The PyroManiacs devote some space each weekend to highlights from the lifetime of works from the Prince of Preachers, Charles Haddon Spurgeon. The following excerpt is from the Metropolitan Tabernacle Pulpit, volume 8, sermon number 437, "A Sight Of Self.""It seems as if we must try fifty times before we will learn that simple truth,—'Without me ye can do nothing.'"

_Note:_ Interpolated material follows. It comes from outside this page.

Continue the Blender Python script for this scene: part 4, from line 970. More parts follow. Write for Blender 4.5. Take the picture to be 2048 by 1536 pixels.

"Our iniquities, like the wind, have taken us away." There is a sere-leaf hanging alone on that tree; all its companions have long ago fallen and are gone. Sere-leaf, thou wilt not long hold thy place, for thou dependest for thy connexion with the tree upon a very slender thread. Hark! the north-wind howls; now shall all the trees be clear. Where is the sere-leaf now? Hurried away to join the rotting heap upon the ground. So, when men find that their vows wither, yet they will still hang to their hopes, and to their moralities; but some strong temptation comes unexpectedly upon them just at the moment when their mind is susceptible of its power, and where are they? The devil catches their tinder dry and then strikes the spark. He knows how to time his temptations; he does not assail his victims when they are ready to resist him, but waylays them in the dark corner of some cut-throat lane, and smites the unguarded passenger with a deadly blow. The thief never lets you know when he intends to break in, for "if the good man of the house had known in what hour the thief would come, he would have watched, and would not have suffered his house to be broken up."
The temptation comes like a howling north wind at an unexpected moment, and where is your man now? Unable to resist, carried away by the very vice which he thought he had renounced. "Our iniquities, like the wind, have taken us away." Every Christian man here knows this. He knows that the grace of God is stronger than all the winds of temptation, but he knows also that apart from that, he can no more resist sin than the chaff from the hand of the winnower can stand against the blast of a hurricane. He feels that if he be put into the furnace he can abide the fire through grace, but that apart from grace he is as tow before the flame or like wax before the fire. The well-instructed believer is very much afraid of himself; he dares not go into temptation, for he feels that a man who carries a bomb-shell within him ought to mind that he keeps away from the sparks, and that he who has a powder-magazine in his heart ought not to play with fire. He knows that in himself considered, apart from the indwelling of the Holy Spirit, he would as certainly go back to his old sins, and fall again into his past lusts, as do those who crucify the Lord afresh, and put him to an open shame.
Ah, my hearer, if you do not know this, I am afraid you do not know yourself, and if you do not know yourself you do not know Christ. We must traverse the stripping-room before we can enter into the robing-room. Pull that bracelet from the man’s wrist; off with that crown; strip him of the purple robe; away with those sandals; tear up that cloak. Leave him naked. He is never fit to be clothed till he is naked. Let his foul skin be seen, for he cannot be washed till he can see his filth. Now set his feet upon the rock, but first of all pull his feet from the sand, for as long as they have any foot-hold anywhere else, they cannot stand upon the rock of ages safely and securely. I hope that very many of you do know that your iniquities, like the wind, will carry you away, unless you have the grace of God.
1 comment:
"Let his foul skin be seen, for he cannot be washed till he can see his filth."
Amen.
All my thousands of crimson stains, which no matter how fervently I work to cleanse them, the stain remains. Yet, when the precious blood of Christ washes all my stains, they are forever removed, and I am made pure and sanctified once and for all.
What a truth! It's unbelievable really. Yet, I, by His great grace and mercy, believe it, and ma humbled and blessed forever and ever. So be it and amen.